“In the last few decades, it’s housing,” Chow said.

A progressive who campaigned on affordability issues in her 2023 mayoral campaign, Chow, 68, has a record that highlights the appeal and limitations of the cost-of-living politics Mamdani now champions in New York. Elected after a decade of right-leaning Toronto mayors, Chow vowed to take on her city’s housing crisis, improve public transportation and demand new financial support for Toronto from Canada’s federal government.

She made incremental progress on some fronts, pushing toward a significant overhaul of housing regulations to speed up construction, but has faced a thicket of conflicting interests within the city and Ontario provincial politics. These dynamics preview the opposition Mamdani’s agenda would face from New York City business interests, suburban political power centers and a decidedly non-socialist governor in Albany.
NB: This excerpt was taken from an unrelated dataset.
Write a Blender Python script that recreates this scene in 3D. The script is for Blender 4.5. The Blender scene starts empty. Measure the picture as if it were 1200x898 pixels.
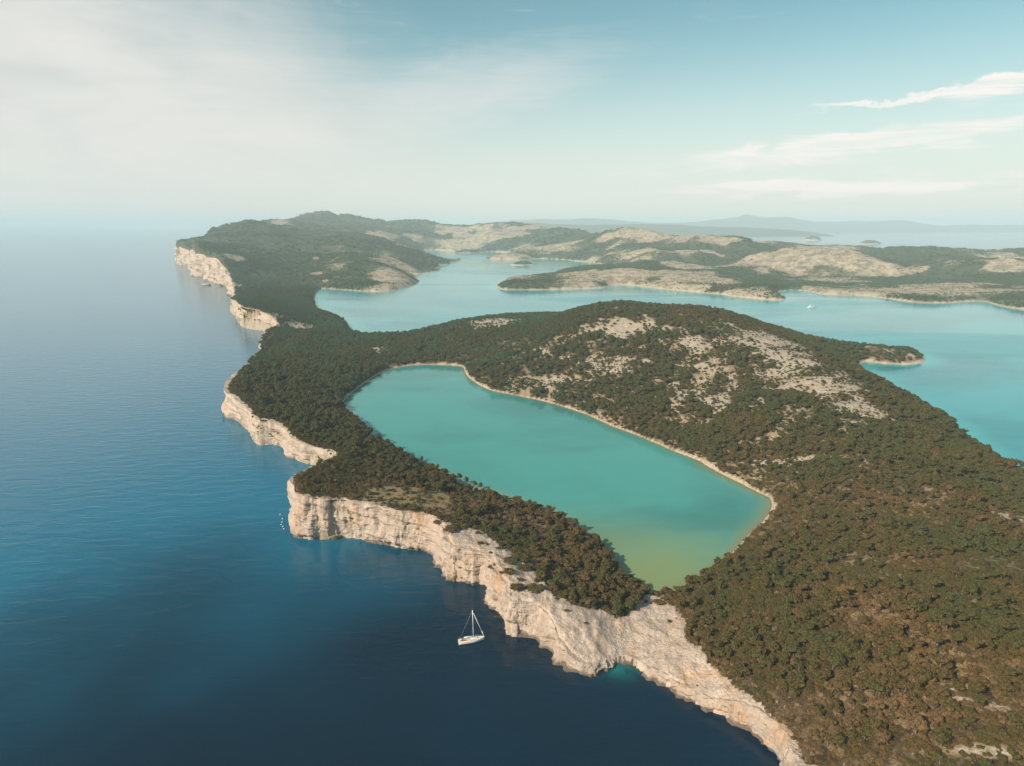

Speaking in Toronto’s hushed, space-age city hall — with a Trump-era “Elbows Up” sign in her office window — Chow warned the only satisfactory solution to the affordability crisis would involve vast new housing investments from national governments. The mayor, who could face a tough fight for reelection next year, said she has made that argument to Prime Minister Mark Carney directly and was waiting to see what kind of support he delivers in the upcoming federal budget.

“He wants to build housing. I want to build housing,” Chow said, adding: “In terms of how much money and where, I don’t know — we’ll see from the Nov.